Against this background, the book argues that linguistic diversity is not valuable in itself but it will nonetheless need to be protected as a by-product of the pursuit of linguistic diversity as parity of esteem.


Review

“[This book] provides a broad yet incisive look at one of the most pressing issues of justice for the modern world. It is packed full of original and creative thought, and manages to successfully combine a comprehensive theoretical approach with a focus on practical issues and solutions.
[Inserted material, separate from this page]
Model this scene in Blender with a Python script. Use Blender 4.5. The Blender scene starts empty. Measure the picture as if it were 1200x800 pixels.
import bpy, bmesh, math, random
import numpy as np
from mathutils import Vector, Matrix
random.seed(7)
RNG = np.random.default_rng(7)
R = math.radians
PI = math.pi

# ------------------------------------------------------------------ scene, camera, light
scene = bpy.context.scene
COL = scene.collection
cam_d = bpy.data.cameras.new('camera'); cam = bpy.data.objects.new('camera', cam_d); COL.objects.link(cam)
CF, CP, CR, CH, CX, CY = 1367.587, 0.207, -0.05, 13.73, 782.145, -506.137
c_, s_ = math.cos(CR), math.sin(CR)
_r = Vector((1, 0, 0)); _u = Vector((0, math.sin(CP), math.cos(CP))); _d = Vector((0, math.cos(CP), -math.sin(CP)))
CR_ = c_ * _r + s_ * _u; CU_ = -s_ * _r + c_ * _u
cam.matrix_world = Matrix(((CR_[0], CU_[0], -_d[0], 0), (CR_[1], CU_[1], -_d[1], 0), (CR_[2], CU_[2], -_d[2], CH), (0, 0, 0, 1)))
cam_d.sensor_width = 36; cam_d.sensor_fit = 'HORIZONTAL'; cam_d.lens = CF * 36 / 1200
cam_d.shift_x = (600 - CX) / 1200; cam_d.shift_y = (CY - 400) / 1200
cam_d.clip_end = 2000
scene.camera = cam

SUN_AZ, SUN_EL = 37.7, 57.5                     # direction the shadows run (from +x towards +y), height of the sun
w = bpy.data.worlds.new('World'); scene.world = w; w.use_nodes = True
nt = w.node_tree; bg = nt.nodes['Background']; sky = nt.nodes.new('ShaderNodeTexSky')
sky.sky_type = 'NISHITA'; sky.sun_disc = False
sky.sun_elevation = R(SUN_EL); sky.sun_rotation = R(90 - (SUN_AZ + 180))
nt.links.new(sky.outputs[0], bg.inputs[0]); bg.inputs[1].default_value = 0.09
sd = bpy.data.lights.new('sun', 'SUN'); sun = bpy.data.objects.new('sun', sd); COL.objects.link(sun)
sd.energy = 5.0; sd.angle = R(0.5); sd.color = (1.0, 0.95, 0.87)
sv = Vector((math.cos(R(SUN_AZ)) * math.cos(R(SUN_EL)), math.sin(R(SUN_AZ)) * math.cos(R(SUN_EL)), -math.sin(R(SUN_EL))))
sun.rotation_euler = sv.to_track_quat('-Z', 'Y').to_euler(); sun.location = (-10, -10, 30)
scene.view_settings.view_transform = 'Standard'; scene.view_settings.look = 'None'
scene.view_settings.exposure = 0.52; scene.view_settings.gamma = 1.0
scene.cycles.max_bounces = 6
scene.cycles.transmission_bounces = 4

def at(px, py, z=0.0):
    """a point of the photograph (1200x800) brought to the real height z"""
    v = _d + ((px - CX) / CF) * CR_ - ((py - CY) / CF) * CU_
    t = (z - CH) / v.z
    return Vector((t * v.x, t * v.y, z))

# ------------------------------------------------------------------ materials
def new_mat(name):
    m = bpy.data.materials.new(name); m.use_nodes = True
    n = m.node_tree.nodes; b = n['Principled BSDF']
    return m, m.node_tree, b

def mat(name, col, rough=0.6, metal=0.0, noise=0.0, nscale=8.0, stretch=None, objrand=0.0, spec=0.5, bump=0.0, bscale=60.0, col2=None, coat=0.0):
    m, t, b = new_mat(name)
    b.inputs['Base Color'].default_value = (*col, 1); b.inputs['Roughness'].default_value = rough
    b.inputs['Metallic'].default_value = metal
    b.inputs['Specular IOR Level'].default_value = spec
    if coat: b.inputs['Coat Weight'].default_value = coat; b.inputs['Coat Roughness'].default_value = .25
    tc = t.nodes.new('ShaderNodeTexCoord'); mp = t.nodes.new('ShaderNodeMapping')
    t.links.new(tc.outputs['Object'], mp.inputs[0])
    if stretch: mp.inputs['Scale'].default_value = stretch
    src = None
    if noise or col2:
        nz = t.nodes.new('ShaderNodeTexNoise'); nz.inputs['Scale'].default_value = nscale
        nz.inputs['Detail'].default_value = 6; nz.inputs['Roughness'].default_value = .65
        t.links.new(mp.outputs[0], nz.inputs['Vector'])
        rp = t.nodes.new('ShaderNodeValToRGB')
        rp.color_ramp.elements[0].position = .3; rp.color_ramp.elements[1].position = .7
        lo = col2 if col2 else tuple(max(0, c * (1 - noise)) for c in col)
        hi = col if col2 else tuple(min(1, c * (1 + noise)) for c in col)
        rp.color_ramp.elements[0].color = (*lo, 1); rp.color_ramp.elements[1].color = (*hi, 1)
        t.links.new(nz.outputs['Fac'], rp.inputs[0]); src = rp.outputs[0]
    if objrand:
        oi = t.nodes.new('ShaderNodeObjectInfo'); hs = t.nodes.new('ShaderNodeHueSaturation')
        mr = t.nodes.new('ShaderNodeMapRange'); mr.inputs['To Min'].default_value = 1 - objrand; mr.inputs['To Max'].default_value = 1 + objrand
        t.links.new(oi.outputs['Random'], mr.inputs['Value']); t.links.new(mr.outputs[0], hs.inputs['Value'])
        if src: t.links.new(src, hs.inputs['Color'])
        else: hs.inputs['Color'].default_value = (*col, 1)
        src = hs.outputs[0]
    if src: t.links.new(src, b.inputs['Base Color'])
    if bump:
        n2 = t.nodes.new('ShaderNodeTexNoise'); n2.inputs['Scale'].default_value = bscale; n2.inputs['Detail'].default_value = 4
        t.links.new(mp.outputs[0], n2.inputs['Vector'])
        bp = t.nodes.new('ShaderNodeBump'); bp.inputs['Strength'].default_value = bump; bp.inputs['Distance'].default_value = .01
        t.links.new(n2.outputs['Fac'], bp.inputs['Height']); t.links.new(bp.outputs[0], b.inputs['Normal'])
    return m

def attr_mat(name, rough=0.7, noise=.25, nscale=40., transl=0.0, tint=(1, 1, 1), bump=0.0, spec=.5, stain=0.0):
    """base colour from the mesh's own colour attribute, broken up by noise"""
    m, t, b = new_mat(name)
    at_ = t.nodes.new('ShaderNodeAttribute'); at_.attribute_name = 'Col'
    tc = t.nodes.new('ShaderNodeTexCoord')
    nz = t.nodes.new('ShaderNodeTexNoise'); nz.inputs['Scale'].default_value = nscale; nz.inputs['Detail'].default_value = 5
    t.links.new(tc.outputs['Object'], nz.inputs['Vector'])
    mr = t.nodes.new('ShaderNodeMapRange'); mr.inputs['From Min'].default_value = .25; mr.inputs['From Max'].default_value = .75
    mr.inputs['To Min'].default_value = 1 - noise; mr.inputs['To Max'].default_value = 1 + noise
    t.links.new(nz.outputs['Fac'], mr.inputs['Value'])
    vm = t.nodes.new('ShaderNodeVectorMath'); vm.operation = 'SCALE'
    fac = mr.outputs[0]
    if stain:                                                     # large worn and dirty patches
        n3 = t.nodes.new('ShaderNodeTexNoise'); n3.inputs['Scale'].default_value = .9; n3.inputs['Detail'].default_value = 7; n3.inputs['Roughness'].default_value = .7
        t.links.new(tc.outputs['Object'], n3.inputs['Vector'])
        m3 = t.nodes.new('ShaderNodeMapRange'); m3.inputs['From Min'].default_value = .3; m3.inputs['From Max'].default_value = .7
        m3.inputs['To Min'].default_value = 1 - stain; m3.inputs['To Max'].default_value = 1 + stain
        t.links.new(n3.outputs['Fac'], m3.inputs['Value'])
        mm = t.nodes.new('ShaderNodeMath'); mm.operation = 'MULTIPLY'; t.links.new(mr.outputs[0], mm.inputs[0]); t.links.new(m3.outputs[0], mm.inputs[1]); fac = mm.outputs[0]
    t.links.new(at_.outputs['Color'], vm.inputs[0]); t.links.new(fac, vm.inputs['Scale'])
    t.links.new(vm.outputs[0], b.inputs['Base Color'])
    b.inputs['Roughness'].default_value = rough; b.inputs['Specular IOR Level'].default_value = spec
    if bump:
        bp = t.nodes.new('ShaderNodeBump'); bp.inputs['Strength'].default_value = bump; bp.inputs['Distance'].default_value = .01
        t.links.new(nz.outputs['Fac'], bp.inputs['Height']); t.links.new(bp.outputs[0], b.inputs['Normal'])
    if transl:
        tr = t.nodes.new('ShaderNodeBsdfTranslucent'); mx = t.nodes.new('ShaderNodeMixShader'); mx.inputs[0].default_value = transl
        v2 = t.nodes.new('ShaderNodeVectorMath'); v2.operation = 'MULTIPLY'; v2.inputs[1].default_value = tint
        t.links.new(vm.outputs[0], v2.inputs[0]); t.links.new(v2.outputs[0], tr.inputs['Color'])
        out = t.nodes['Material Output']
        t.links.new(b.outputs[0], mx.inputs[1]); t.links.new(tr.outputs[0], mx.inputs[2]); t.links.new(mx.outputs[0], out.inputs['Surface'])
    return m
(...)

As such it will be a valuable and insightful resource for anybody with even the vaguest interest in the subject, and is sure to spark further debate as to what the requirements and entailments of linguistic justice should be.”

–Michael Jewkes, Ethical Perspectives

“Excellent analysis of a practice that, not unlike religion, cannot be treated neutrally.”

–E. R. Gill, CHOICE

“Van Parijs’ book is a welcome addition to the literature. It brings to an anglophone readership a focus on a much-neglected subject, the issue of linguistic justice, and it explains the reactions of those who are in a disadvantaged position. It may contribute to puncturing the complacent egotism of English native speakers. It may help to convince anti-English lobbies that there are also positive spin-offs from linguistic globalisation. And, finally, it will provide those committed to promoting a transnational arena for deliberation and mobilisation with a fund of argument and evidence from which to draw as they develop their case.”
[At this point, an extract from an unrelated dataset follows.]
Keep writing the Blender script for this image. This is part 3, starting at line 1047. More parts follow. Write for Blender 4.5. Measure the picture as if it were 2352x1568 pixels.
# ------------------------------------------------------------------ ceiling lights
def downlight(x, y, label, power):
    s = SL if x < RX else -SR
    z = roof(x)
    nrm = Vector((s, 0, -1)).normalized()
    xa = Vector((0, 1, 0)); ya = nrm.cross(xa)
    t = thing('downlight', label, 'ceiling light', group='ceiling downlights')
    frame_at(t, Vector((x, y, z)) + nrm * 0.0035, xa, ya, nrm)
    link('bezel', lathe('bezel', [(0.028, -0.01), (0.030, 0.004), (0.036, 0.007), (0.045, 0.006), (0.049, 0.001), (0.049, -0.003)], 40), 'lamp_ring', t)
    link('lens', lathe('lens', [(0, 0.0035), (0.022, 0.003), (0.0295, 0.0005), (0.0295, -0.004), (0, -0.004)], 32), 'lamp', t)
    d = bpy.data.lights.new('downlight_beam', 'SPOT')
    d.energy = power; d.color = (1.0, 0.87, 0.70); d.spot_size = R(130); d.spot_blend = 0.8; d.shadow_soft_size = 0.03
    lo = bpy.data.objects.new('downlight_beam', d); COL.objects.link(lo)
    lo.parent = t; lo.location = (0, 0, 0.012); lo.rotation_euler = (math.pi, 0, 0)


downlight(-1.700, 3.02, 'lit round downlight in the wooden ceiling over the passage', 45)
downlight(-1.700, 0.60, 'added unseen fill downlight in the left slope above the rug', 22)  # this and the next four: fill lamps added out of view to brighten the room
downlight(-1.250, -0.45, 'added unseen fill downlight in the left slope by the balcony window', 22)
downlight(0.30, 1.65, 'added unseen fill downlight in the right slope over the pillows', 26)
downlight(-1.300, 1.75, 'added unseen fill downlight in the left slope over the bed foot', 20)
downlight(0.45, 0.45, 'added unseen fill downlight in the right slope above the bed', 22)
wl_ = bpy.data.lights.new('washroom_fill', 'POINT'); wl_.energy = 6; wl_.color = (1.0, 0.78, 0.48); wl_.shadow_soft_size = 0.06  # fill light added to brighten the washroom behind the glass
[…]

–Sue Wright, Times Higher Education

“Appropriate regard for linguistic identity requires that public institutions be designed with a view to achieving certain outcomes […] The most impressive attempt to show that language is special in this sense can be found in Philippe Van Parijs’s recent book, Linguistic Justice for Europe and the World.”

–Alan Patten, Equal Recognition, Princeton University Press.

“What makes his argument really exciting is the author’s ingenuity in fleshing out institutional arrangements and public policies that could support linguistic justice in all three senses.”

–Rainer Baubock, Critical Review of Social and Political Philosophy

“What is particularly fascinating in Van Parijs’s project is his treatment of how we might justly transition to a future global egalitarian arrangement. He distinguishes himself from other cosmopolitans by offering us a much more systematic attempt to theorize the moral challenges that are raised by his theory’s implementation.”

–Anna Stiltz, Critical Review of Social and Political Philosophy

“It is demonstrably clear that Linguistic Justice is an important, sophisticated and useful contribution to questions of language, inclusion and mobility, particularly in a globalized world dominated by English.”

–Stephen May, Critical Review of Social and Political Philosophy


About the Author

Philippe Van Parijs is Professor of Economic, Social, and Political Sciences at the University of Louvain, where he has been directing the Hoover Chair of Economic and Social Ethics since its creation in 1991. He has also been a Visiting Professor of Philosophy at Harvard University since 2004 and at the Universiteit of Leuven since 2006. He is one of the founders of the Basic Income Earth Network and chairs its International Board.